### Aim of the exercise
Reproduce every line of the listing as written, apart from the pictures.

┌────────

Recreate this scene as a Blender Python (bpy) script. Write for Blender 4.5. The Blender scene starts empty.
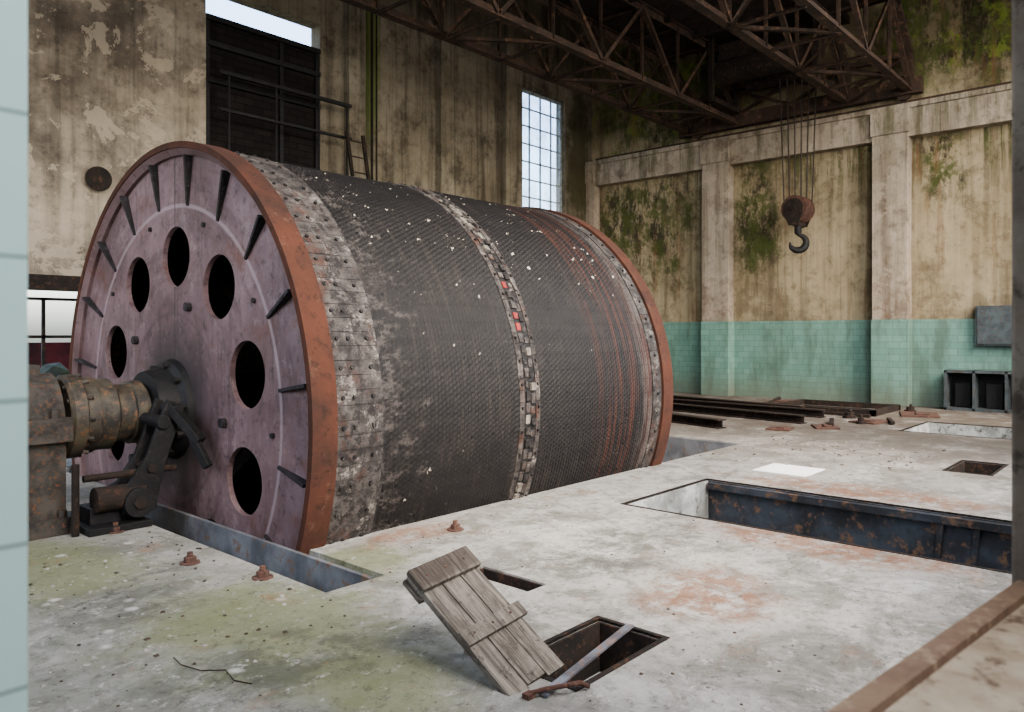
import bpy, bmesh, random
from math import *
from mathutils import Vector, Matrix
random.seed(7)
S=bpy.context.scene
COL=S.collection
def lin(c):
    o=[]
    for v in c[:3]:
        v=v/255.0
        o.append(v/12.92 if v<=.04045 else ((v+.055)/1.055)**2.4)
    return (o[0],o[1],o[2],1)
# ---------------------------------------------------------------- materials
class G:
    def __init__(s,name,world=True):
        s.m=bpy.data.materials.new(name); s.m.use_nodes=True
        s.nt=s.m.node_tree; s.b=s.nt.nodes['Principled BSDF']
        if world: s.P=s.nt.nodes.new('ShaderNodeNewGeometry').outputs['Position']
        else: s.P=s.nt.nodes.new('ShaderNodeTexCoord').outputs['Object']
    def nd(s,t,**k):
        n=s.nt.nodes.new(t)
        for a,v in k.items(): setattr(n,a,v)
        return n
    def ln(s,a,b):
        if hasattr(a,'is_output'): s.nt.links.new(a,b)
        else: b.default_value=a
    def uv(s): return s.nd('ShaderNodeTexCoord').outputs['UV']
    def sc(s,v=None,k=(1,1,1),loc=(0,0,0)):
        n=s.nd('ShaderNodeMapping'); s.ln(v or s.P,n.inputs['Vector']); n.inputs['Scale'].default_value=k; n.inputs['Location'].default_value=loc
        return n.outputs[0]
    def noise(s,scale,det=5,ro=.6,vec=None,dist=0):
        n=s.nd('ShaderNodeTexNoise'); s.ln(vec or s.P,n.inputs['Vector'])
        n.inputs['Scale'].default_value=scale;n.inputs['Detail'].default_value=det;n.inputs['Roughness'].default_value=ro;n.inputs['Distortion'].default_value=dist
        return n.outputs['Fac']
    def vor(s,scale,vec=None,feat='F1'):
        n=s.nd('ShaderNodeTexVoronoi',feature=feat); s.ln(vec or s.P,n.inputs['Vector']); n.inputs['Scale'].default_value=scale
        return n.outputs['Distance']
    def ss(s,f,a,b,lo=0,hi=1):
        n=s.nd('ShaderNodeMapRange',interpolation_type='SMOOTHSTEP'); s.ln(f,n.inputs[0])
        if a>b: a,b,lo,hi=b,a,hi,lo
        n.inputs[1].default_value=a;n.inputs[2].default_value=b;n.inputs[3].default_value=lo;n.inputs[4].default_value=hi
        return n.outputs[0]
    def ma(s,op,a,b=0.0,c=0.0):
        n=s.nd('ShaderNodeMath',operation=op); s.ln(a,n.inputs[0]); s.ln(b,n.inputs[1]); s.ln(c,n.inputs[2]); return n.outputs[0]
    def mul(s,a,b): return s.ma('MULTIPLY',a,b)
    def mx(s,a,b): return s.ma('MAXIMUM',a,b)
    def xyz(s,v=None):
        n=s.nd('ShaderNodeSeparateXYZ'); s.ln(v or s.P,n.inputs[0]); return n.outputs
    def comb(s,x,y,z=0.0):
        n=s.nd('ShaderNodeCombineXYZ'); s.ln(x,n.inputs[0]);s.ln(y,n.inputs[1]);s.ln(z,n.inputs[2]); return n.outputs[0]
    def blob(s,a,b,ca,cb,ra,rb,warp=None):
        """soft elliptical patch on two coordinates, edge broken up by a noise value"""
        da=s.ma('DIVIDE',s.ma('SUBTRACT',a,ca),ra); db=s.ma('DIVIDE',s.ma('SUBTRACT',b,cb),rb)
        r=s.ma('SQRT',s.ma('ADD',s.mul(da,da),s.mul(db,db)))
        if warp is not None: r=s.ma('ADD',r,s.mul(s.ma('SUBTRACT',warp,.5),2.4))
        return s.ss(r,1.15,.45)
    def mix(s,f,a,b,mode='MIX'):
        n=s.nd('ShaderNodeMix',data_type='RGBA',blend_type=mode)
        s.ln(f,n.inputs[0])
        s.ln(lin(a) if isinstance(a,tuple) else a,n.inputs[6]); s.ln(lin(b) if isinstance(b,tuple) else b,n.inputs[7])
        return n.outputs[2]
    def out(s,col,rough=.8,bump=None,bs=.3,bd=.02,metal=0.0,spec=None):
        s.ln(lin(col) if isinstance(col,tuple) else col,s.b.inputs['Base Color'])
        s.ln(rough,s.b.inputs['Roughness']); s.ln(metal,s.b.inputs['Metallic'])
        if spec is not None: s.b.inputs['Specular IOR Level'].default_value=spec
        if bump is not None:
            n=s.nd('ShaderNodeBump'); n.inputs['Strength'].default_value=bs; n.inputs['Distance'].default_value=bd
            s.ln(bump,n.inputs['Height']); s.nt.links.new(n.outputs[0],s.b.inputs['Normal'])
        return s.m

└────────

### Exercise response
Recreate this scene as a Blender Python (bpy) script. Write for Blender 4.5. The Blender scene starts empty.
import bpy, bmesh, random
from math import *
from mathutils import Vector, Matrix
random.seed(7)
S=bpy.context.scene
COL=S.collection
def lin(c):
    o=[]
    for v in c[:3]:
        v=v/255.0
        o.append(v/12.92 if v<=.04045 else ((v+.055)/1.055)**2.4)
    return (o[0],o[1],o[2],1)
# ---------------------------------------------------------------- materials
class G:
    def __init__(s,name,world=True):
        s.m=bpy.data.materials.new(name); s.m.use_nodes=True
        s.nt=s.m.node_tree; s.b=s.nt.nodes['Principled BSDF']
        if world: s.P=s.nt.nodes.new('ShaderNodeNewGeometry').outputs['Position']
        else: s.P=s.nt.nodes.new('ShaderNodeTexCoord').outputs['Object']
    def nd(s,t,**k):
        n=s.nt.nodes.new(t)
        for a,v in k.items(): setattr(n,a,v)
        return n
    def ln(s,a,b):
        if hasattr(a,'is_output'): s.nt.links.new(a,b)
        else: b.default_value=a
    def uv(s): return s.nd('ShaderNodeTexCoord').outputs['UV']
    def sc(s,v=None,k=(1,1,1),loc=(0,0,0)):
        n=s.nd('ShaderNodeMapping'); s.ln(v or s.P,n.inputs['Vector']); n.inputs['Scale'].default_value=k; n.inputs['Location'].default_value=loc
        return n.outputs[0]
    def noise(s,scale,det=5,ro=.6,vec=None,dist=0):
        n=s.nd('ShaderNodeTexNoise'); s.ln(vec or s.P,n.inputs['Vector'])
        n.inputs['Scale'].default_value=scale;n.inputs['Detail'].default_value=det;n.inputs['Roughness'].default_value=ro;n.inputs['Distortion'].default_value=dist
        return n.outputs['Fac']
    def vor(s,scale,vec=None,feat='F1'):
        n=s.nd('ShaderNodeTexVoronoi',feature=feat); s.ln(vec or s.P,n.inputs['Vector']); n.inputs['Scale'].default_value=scale
        return n.outputs['Distance']
    def ss(s,f,a,b,lo=0,hi=1):
        n=s.nd('ShaderNodeMapRange',interpolation_type='SMOOTHSTEP'); s.ln(f,n.inputs[0])
        if a>b: a,b,lo,hi=b,a,hi,lo
        n.inputs[1].default_value=a;n.inputs[2].default_value=b;n.inputs[3].default_value=lo;n.inputs[4].default_value=hi
        return n.outputs[0]
    def ma(s,op,a,b=0.0,c=0.0):
        n=s.nd('ShaderNodeMath',operation=op); s.ln(a,n.inputs[0]); s.ln(b,n.inputs[1]); s.ln(c,n.inputs[2]); return n.outputs[0]
    def mul(s,a,b): return s.ma('MULTIPLY',a,b)
    def mx(s,a,b): return s.ma('MAXIMUM',a,b)
    def xyz(s,v=None):
        n=s.nd('ShaderNodeSeparateXYZ'); s.ln(v or s.P,n.inputs[0]); return n.outputs
    def comb(s,x,y,z=0.0):
        n=s.nd('ShaderNodeCombineXYZ'); s.ln(x,n.inputs[0]);s.ln(y,n.inputs[1]);s.ln(z,n.inputs[2]); return n.outputs[0]
    def blob(s,a,b,ca,cb,ra,rb,warp=None):
        """soft elliptical patch on two coordinates, edge broken up by a noise value"""
        da=s.ma('DIVIDE',s.ma('SUBTRACT',a,ca),ra); db=s.ma('DIVIDE',s.ma('SUBTRACT',b,cb),rb)
        r=s.ma('SQRT',s.ma('ADD',s.mul(da,da),s.mul(db,db)))
        if warp is not None: r=s.ma('ADD',r,s.mul(s.ma('SUBTRACT',warp,.5),2.4))
        return s.ss(r,1.15,.45)
    def mix(s,f,a,b,mode='MIX'):
        n=s.nd('ShaderNodeMix',data_type='RGBA',blend_type=mode)
        s.ln(f,n.inputs[0])
        s.ln(lin(a) if isinstance(a,tuple) else a,n.inputs[6]); s.ln(lin(b) if isinstance(b,tuple) else b,n.inputs[7])
        return n.outputs[2]
    def out(s,col,rough=.8,bump=None,bs=.3,bd=.02,metal=0.0,spec=None):
        s.ln(lin(col) if isinstance(col,tuple) else col,s.b.inputs['Base Color'])
        s.ln(rough,s.b.inputs['Roughness']); s.ln(metal,s.b.inputs['Metallic'])
        if spec is not None: s.b.inputs['Specular IOR Level'].default_value=spec
        if bump is not None:
            n=s.nd('ShaderNodeBump'); n.inputs['Strength'].default_value=bs; n.inputs['Distance'].default_value=bd
            s.ln(bump,n.inputs['Height']); s.nt.links.new(n.outputs[0],s.b.inputs['Normal'])
        return s.m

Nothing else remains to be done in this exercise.